Iraq: towards the liberation of the plain of Nineveh?
On September 13, 2016, the Chaldean Patriarch of Babylon, Patriarch Louis Raphael I Sako, launched an appeal, published by agency Fides, to bring the city of Mosul and its whole region back to life, after the announced defeat of the jihadis of the so-called “Islamic State” (IS). These days, the means of communication recall “the preparations for the Battle of Mosul” and, once more the need for a “great humanitarian project” is in the air. The possible civil renaissance of the zones taken back by from the jihadis, he stated, will begin with mine-clearing. The international coalition is considering liberating Mosul and the plain of Nineveh, according to Radio Vatican, within the next year. IS’s control of these territories, seized during summer of 2014, is slowly slipping: several villages were liberated last May. But they remain inaccessible to their residents because they are booby-trapped: fields, roads and infrastructures are sown with mines by the jihadists.
The Nineveh plain since the monastery Alqosh. (Photo credit: Fraternite en Irak).

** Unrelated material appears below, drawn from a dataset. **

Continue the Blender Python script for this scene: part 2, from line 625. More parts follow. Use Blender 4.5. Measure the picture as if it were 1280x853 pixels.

In a reflective analysis of the Iraqi political situation released on September 5, Patriarch Sako examines the various possible scenarios in the plain of Nineveh. After the return of the evacuees and the reestablishment of generally stable conditions, the inhabitants of the area will need to be guaranteed the possibility of choosing, through the medium of a free referendum, if they wish to remain under the jurisdiction of the central government of Baghdad, if they prefer to join the autonomous region of Iraqi Kurdistan, or if they want to be part of “the eventual Sunni state.” The Patriarch emphasizes that since the American intervention of 2003 that brought about Saddam Hussein’s fall from power, no real process of consolidation of democratic tenets has been inaugurated in Iraq, nor have “the right persons” been appointed “to the right place, according to their qualifications and not favoritism.” Since then, he says, the number of Christians in Iraq has fallen drastically, and in future “it must be borne in mind that a military victory over the jihadists of the so-called Islamic State does not equal the resolution of the problem of the spread of extremist ideology that must be dismantled.”
Bishop Shlemon Warduni, Chaldean auxiliary bishop of Bahgdad, lamented on Radio Vatican, September 29, that the international community is not more invested when it, too, is threatened by Islamic terrorism.